> STORED DATA
"""

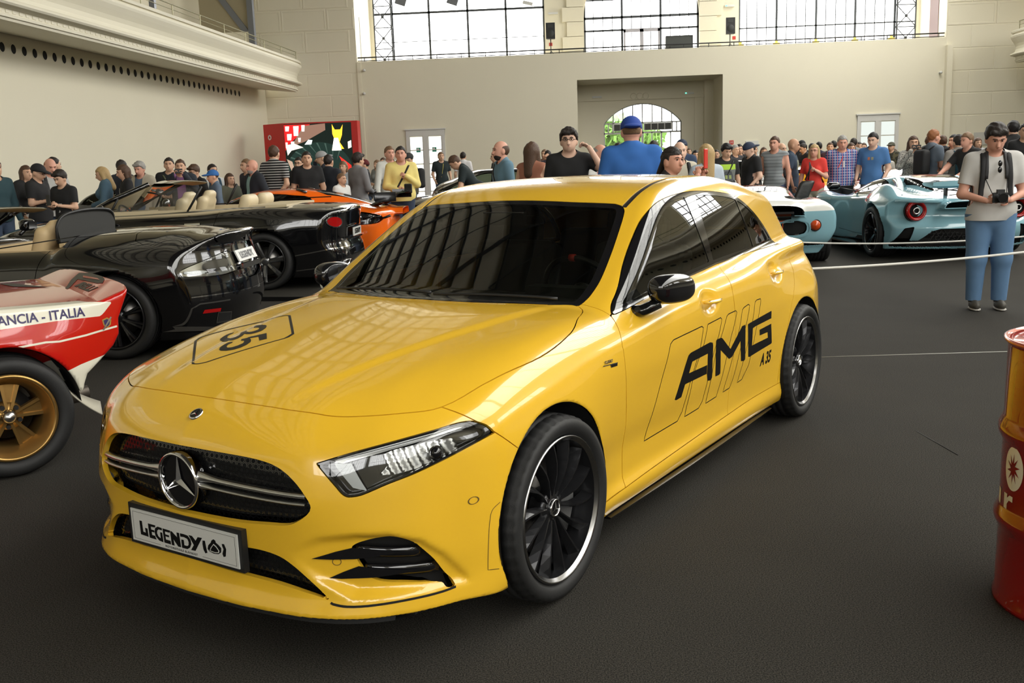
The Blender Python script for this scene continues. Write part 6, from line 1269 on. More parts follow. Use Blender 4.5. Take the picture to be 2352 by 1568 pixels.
def rig_blue():
    BLU=mat('pale blue paint',(.23,.43,.50),.18,0,1.0); ORG=mat('orange stripe paint',(.75,.12,.02),.2,0,1.0); WSH=BLU
    # ================= modern pale blue supercar (twice)
    def fgt(label,pos,rz):
        T0=thing('car',label,'car',(*pos,0),R(rz),None)
        sp=dict(H=([-1.0,-.93,-.80,-.55,-.2,.2,.9,1.6,2.3,2.9,3.4,3.7],[.66,.80,.825,.86,.90,.93,.86,.80,.78,.74,.62,.45]),
            W=([-1.0,-.8,-.4,0,.45,.9,1.5,2.1,2.7,3.2,3.7],[.78,.90,.985,1.0,.93,.74,.76,.90,.98,.90,.70]),IN=([.08,.2,.4,.6,.75,.85,.95,1.1],[.06,.03,.03,.0,.0,.05,.14,.3]),
            FV=([.1,.3,.5,.7],[3.7,3.72,3.6,3.2]),RV=([.1,.2,.28,.40,.45,.50,.60,.78,.83,.9],[-.72,-.80,-.90,-.95,-.955,-.93,-.86,-.88,-.92,-.8]),ra=.34,re=2.6,
            wheels=[(0,.40),(2.71,.39)],flare=.01,crown=-.02,crown4=.10,k=.06,kr=.03,wz=.355,haunch=[(.0,.10,.80,.45),(2.75,.10,.80,.42)],
            G=dict(P=([2.7,2.35,1.9,1.45,1.1,.75,.3,-.1,-.5,-.85],[.5,.75,.93,1.05,1.09,1.105,1.08,1.0,.90,.80]),W=([2.4,1.6,.8,.2,-.4],[.62,.68,.66,.52,.42]),z0=.80,tum=.62,wrap=.45,cr=.10,k=.10,kj=.05))
        f=car_field(sp); S=body_surf(f,-1.05,3.8,.021,1.2,1.1)
        W_,S=cut(S,'s',[(2.05,.83),(1.55,1.0),(1.15,1.05),(.78,1.03),(.62,.95),(.80,.86),(1.3,.83)],.004,lambda V:(V[:,1]>.38)&(V[:,2]>.80),4,(0,))
        if W_: panel('side_window',W_,GLD,T0,f)
        RG,S=cut(S,'t',[(.45,-.1),(.42,.38),(.0,.36),(-.45,.30),(-.70,.22),(-.74,-.1)],.004,lambda V:V[:,2]>.80,4,(0,5))
        if RG: panel('engine_cover_glass',RG,GLD,T0,f,'C')
        ORs,S=cut(S,'t',[(3.7,.0),(3.7,.20),(.42,.20),(.42,-.0)],0,lambda V:V[:,2]>.72)
        OR1,S1=None,None
        if ORs: panel('orange_stripe',ORs,ORG,T0,f,'C',0)
        D,S=cut(S,'s',[(.72,.30),(.70,.6),(.76,.86),(2.02,.82),(2.05,.5),(1.9,.28)],.003,lambda V:V[:,1]>.5,3)
        if D: panel('door',D,BLU,T0,f)
        lo,S=cut(S,'f',[(-.05,.20),(.62,.20),(.66,.25),(.50,.40),(.40,.43),(-.05,.435)],.003,lambda V:V[:,0]<-.5)
        if lo: panel('rear_grille',lo,PLD,T0,f,'C',.03,-.05)
        sl,S=cut(S,'f',[(.74,.24),(.90,.26),(.80,.44),(.70,.46)],.003,lambda V:V[:,0]<-.5)
        if sl: panel('bumper_slot',sl,PLD,T0,f,'LR',.02,-.04)
        panel('body',S,BLU,T0,f,'C',.01); arch_liners(T0,sp,.93); black_floor(T0,-.6,3.2,.72)
        m=MB()
        for r in range(4):
            for k in range(18): y=-.52+.06*k+.03*(r%2); z=.24+.045*r; m.box((-.885,y,z),(.01,.035,.006)); m.box((-.885,y-.022,z+.022),(.01,.005,.04),rot=Matrix.Rotation(.5 if k%2 else -.5,3,'X'))
        m.build('grille_mesh',PLA,T0,kind='stuff')
        for s in (1,-1):
            c,n=onto(f,[(s*.67,.67)],'b',off=0,far=1.3,span=1.2); c=c[0]; xx=c[0]-.035
            m=MB(); m.lathe([(.080,-.01),(.100,.035),(.118,.045),(.128,.035),(.135,-.03)],36,(xx,s*.67,.67),(-1,0,0)); m.build('lamp_ring',RED,T0); m=MB(); m.lathe([(.0,.0),(.078,-.02),(.082,.01)],28,(xx,s*.67,.67),(-1,0,0)); m.build('lamp_core',PLD,T0); m=MB(); m.lathe([(.030,.02),(.045,.03),(.05,.01)],24,(xx,s*.67,.67),(-1,0,0)); m.build('lamp_centre',SIL,T0); m=MB(); m.lathe([(.137,-.05),(.146,.0),(.15,-.05)],32,(xx,s*.67,.67),(-1,0,0)); m.build('lamp_housing',PLD,T0)
            m=MB(); m.tube([(-.80,s*.20,.795),(-.90,s*.45,.80),(-.86,s*.75,.815),(-.70,s*.93,.80)],[.006,.018,.018,.006],8,flat=1.8); m.build('tail_edge',BLU,T0)
            # flying buttress from the roof to the haunch
            m=MB(); L=[]
            for t in np.linspace(0,1,10):
                x=.55-1.10*t; y=s*(.44+.36*t**1.2); z=1.05-.20*t; w=.10; 
                for a,b in ((-.09,.0),(-.02,.035),(.07,.0),(0,-.05)): L.append((x,y+a*s,z+b))
            m.add(L,[(i*4+j,i*4+(j+1)%4,(i+1)*4+(j+1)%4,(i+1)*4+j) for i in range(9) for j in range(4)],True); m.build('buttress',BLU,T0)
            # louvres beside the engine glass
            for k in range(8): m=MB(); x=.32-.085*k; m.box((x,s*(.36-.012*k),1.05-.022*k+.0),(.02,.12,.02),rot=Matrix.Rotation(.5*s,3,'X')); m.build('louvre',SIL if k<8 else BLU,T0)
            m=MB(); m.tube([(1.62,s*.66,.86),(1.58,s*.95,.93)],.014,6); o=m.build('mirror',PLA,T0); f2=box_sd(1.57,s*1.02,.955,.06,.10,.055,.05); V,F=surface_nets(f2,(1.46,s*1.02-.14,.88),(1.68,s*1.02+.14,1.03),.014,coarse=2,band=2.5); link('mirror_shell',rawmesh('mirror_shell',V,F,mats=[BLK]),o)
            m=MB(); m.bx(.45,2.2,s*.78,s*.97,.115,.135); m.build('side_blade',BLK,T0); m=MB(); m.add([(.40,s*.72,.20),(1.1,s*.60,.20),(1.1,s*.62,.42),(.48,s*.86,.46)],[(0,1,2,3)]); m.build('side_intake',PLD,T0)
        # raised rear wing
        m=MB(); L=[]; ys=np.linspace(-.50,.50,9)
        for y in ys:
            e=1-.25*(abs(y)/.50)**6; 
            for x,z in ((-.50,1.02),(-.56,1.045),(-.80,1.045),(-.86,1.05),(-.86,.985),(-.80,.955),(-.56,.985)): L.append((x,y,1.0+(z-1.0)*e))
        m.add(L,[(i*7+j,i*7+(j+1)%7,(i+1)*7+(j+1)%7,(i+1)*7+j) for i in range(8) for j in range(7)]+[tuple(range(7)),tuple(range(56,63))]); m.build('rear_wing',BLU,T0)
        for s in (1,-1): m=MB(); m.bx(-.72,-.66,s*.26-.015,s*.26+.015,.80,.97); m.build('wing_strut',PLA,T0)
        for cx in (0,2.71):
            for s in (1,-1): spoke_wheel(T0,(cx,s*.85,.355),s,.355,.30 if cx==0 else .26,.262,5,mat('polished dark alloy',(.10,.10,.105),.12,.9),.028,.05,twin=.16,cal=ORG)
        return T0
    fgt('pale blue modern supercar with round red tail lamps and orange roof stripe, fully in view',(5.12,14.2),93.5)
    # ================= sixties endurance racer
    T0=thing('car','pale blue and white sixties racing coupe with orange stripes, left of the blue supercar','car',(2.57,13.88,0),R(88.2))
    sp=dict(H=([-.95,-.83,-.72,-.5,-.1,.3,.8,1.4,2.2,2.8,3.3],[.70,.80,.86,.875,.86,.84,.82,.80,.78,.70,.5]),
        W=([-.9,-.7,-.3,.0,.5,1.3,2.4,2.9,3.3],[.80,.87,.90,.90,.86,.84,.88,.84,.7]),IN=([.1,.25,.35,.5,.62,.75,.85,.95],[.25,.14,.06,.0,.0,.04,.12,.25]),
        FV=([.1,.3,.6,.8],[3.2,3.25,3.15,2.8]),RV=([.1,.25,.33,.45,.7,.80,.86,.92],[-.55,-.62,-.70,-.745,-.775,-.77,-.73,-.6]),ra=.20,re=3.2,
        wheels=[(0,.37),(2.41,.36)],flare=.02,crown=.03,crown4=.12,k=.10,kr=.045,wz=.33,zb=.15,haunch=[(.0,.05,.72,.5),(2.4,.06,.72,.45)],
        G=dict(P=([2.3,1.9,1.5,1.15,.9,.6,.25,-.1,-.45,-.8],[.5,.74,.93,1.02,1.035,1.03,.99,.93,.88,.82]),W=([2.0,1.3,.8,.2,-.4],[.60,.64,.62,.50,.40]),z0=.78,tum=.55,wrap=.5,cr=.15,k=.12,kj=.06))
    f=car_field(sp); S=body_surf(f,-1.0,3.35,.021,1.15)
    WHT2=mat('white paint',(.80,.80,.76),.16,0,1)
    W_,S=cut(S,'t',[(.62,-.1),(.60,.36),(.30,.42),(.12,.38),(.08,-.1)],.004,lambda V:V[:,2]>.85,4,(0,4))
    if W_: panel('rear_window',W_,GLD,T0,f,'C')
    W_,S=cut(S,'s',[(1.75,.82),(1.3,.95),(.9,.97),(.6,.93),(.55,.84)],.004,lambda V:(V[:,1]>.35)&(V[:,2]>.80),3)
    if W_: panel('side_window',W_,GLD,T0,f)
    bl,S=carve(S,lambda V:np.maximum(V[:,2]-.725,-(V[:,0]*0+1)),0)
    up=S
    O1,up=carve(up,lambda V:np.maximum(V[:,1]-.20,-V[:,0]-.80) if False else np.where(V[:,0]>.6,V[:,1]-.16,.3),0)
    if O1: panel('roof_stripe',O1,ORG,T0,f,'C',0)
    panel('upper_body',up,WHT2,T0,f,'C',0)
    R1,bl=cut(bl,'f',[(-.05,.60),(.26,.60),(.26,.69),(-.05,.69)],.003,lambda V:V[:,0]<-.5); 
    if R1: panel('upper_louvre',R1,PLD,T0,f,'C',.03,-.03)
    R2,bl=cut(bl,'f',[(.17,.44),(.44,.44),(.44,.575),(.17,.575)],.003,lambda V:V[:,0]<-.5,3); 
    if R2: panel('rear_grille',R2,PLD,T0,f,'LR',.03,-.03)
    panel('lower_body',bl,BLU,T0,f,'C',.01); arch_liners(T0,sp,.8); black_floor(T0,-.35,2.9,.6,.2)
    for z in (.715,.60): stripe('orange_band',[(-.18,z),(.18,z)],.030,f,'b',ORG,T0,off=.004,far=1.2,span=1.0)
    decal('orange_band',[(-.16,.30),(.16,.30),(.16,.58),(-.16,.58)],f,'b',ORG,T0,off=.003,far=1.2,span=1.1); decal('black_band',[(-.15,.30),(-.11,.30),(-.11,.58),(-.15,.58)],f,'b',PLD,T0,off=.005,far=1.2,span=1.1)
    for s in (1,-1):
        L=smooth_poly([(s*.135,.425),(s*.475,.425),(s*.475,.59),(s*.135,.59)],5); stripe('grille_surround',L,.022,f,'b',BLU,T0,closed=True,off=.012,far=1.2,span=1); stripe('louvre_frame',[(s*.0,.595),(s*.29,.595),(s*.29,.70),(s*.0,.70)],.016,f,'b',BLU,T0,off=.010,far=1.2,span=1)
        c,n=onto(f,[(s*.58,.54)],'b',off=0,far=1.2,span=1); m=MB(); m.lathe([(.068,-.0),(.066,.02),(.045,.045),(.001,.055)],24,tuple(c[0]),(-1,0,0)); m.build('tail_lamp',mat('amber red lens',(.50,.06,.01),.15,coat=.6),T0); m=MB(); m.lathe([(.068,-.0),(.074,.016),(.08,.0)],24,tuple(c[0]),(-1,0,0)); m.build('lamp_rim',PLA,T0)
        for k in range(6): Q,_=onto(f,[(-.22-.075*(k%3),s*(.30+.12*(k//3)))],'t',off=.004,far=1.3,span=.8); m=MB(); m.box(tuple(Q[0]),(.05,.085,.012)); m.build('louvre',PLD if True else WHT2,T0)
        m=MB(); m.tube([(-.60,s*.22,.30),(-.74,s*.22,.33)],.03,10); m.build('exhaust_pipe',CHR,T0)
        for cx in (0,2.41): spoke_wheel(T0,(cx,s*.74,.33),s,.33,.30 if cx==0 else .24,.2,6,SIL,.04,.06)
    m=MB(); m.sphere((.95,.30,1.03),.16,12,(1.4,.8,.35)); m.build('roof_bulge',WHT2,T0); m=MB(); m.tube([(-.76,-.08,.37),(-.80,-.08,.26)],.012,6); m.build('tow_hook',PLA,T0)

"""

> WHAT IS ASKED
Pick out every line above that holds the word "from" and copy it.

> TASK RESULT
The Blender Python script for this scene continues. Write part 6, from line 1269 on. More parts follow. Use Blender 4.5. Take the picture to be 2352 by 1568 pixels.
            # flying buttress from the roof to the haunch